## PROBLEM REQUIREMENTS
Can you find the lines of the listing that include "script" and copy every one?

## Saved data entries

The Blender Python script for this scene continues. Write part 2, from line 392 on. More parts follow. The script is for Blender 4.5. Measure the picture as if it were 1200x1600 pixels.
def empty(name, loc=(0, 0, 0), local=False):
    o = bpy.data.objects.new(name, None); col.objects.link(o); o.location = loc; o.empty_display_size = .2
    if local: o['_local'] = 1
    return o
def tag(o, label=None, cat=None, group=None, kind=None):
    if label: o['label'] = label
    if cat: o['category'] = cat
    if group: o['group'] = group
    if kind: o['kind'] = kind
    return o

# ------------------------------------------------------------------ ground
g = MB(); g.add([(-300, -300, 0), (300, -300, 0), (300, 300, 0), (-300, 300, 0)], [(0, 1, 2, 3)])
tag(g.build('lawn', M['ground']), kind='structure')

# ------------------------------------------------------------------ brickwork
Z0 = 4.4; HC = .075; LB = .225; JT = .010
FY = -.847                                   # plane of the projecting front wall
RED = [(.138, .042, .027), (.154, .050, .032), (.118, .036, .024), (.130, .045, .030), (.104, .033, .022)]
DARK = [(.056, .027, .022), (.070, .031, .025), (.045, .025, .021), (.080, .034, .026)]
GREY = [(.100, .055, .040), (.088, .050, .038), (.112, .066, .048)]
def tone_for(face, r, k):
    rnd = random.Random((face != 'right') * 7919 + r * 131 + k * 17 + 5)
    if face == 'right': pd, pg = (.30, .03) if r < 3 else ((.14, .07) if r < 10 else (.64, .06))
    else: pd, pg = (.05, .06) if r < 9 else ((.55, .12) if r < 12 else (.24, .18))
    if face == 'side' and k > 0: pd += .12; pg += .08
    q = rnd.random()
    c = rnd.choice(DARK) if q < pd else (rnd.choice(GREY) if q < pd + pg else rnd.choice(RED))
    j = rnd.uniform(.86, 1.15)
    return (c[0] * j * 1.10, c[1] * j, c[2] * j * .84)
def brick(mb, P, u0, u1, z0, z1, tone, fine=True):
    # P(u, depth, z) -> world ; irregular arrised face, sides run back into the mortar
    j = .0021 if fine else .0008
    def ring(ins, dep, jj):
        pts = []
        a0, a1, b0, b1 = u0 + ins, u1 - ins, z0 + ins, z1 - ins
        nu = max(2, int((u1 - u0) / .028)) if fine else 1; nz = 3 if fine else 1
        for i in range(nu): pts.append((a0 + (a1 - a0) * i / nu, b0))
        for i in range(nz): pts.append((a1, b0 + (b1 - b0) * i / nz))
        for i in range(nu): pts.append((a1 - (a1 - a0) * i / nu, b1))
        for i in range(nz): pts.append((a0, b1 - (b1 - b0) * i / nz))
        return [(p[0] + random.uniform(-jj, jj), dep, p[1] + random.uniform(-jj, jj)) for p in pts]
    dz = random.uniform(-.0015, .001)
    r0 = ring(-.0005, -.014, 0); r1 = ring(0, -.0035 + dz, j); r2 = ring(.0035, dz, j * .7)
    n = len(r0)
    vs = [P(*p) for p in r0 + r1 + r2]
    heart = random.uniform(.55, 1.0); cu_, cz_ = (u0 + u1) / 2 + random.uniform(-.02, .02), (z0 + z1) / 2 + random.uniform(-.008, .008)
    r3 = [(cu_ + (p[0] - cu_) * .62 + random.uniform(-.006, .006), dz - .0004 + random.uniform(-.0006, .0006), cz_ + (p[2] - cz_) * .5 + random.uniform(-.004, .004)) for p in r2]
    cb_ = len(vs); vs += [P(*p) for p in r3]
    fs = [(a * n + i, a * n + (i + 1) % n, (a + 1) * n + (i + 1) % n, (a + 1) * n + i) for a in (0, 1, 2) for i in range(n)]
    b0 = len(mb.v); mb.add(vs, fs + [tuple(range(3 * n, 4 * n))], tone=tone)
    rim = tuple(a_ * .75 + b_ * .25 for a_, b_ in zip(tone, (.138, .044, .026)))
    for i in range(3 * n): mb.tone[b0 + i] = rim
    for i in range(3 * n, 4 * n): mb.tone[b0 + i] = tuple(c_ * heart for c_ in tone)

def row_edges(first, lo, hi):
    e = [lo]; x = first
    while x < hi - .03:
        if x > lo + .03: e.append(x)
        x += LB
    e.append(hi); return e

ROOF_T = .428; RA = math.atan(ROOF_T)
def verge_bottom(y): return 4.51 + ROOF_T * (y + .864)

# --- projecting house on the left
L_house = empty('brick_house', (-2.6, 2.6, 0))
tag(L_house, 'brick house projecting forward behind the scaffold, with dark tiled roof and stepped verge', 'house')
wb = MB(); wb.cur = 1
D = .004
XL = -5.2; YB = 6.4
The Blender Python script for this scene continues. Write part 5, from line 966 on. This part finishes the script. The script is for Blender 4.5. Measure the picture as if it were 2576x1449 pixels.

## EXPECTED OUTPUT
The Blender Python script for this scene continues. Write part 2, from line 392 on. More parts follow. The script is for Blender 4.5. Measure the picture as if it were 1200x1600 pixels.
The Blender Python script for this scene continues. Write part 5, from line 966 on. This part finishes the script. The script is for Blender 4.5. Measure the picture as if it were 2576x1449 pixels.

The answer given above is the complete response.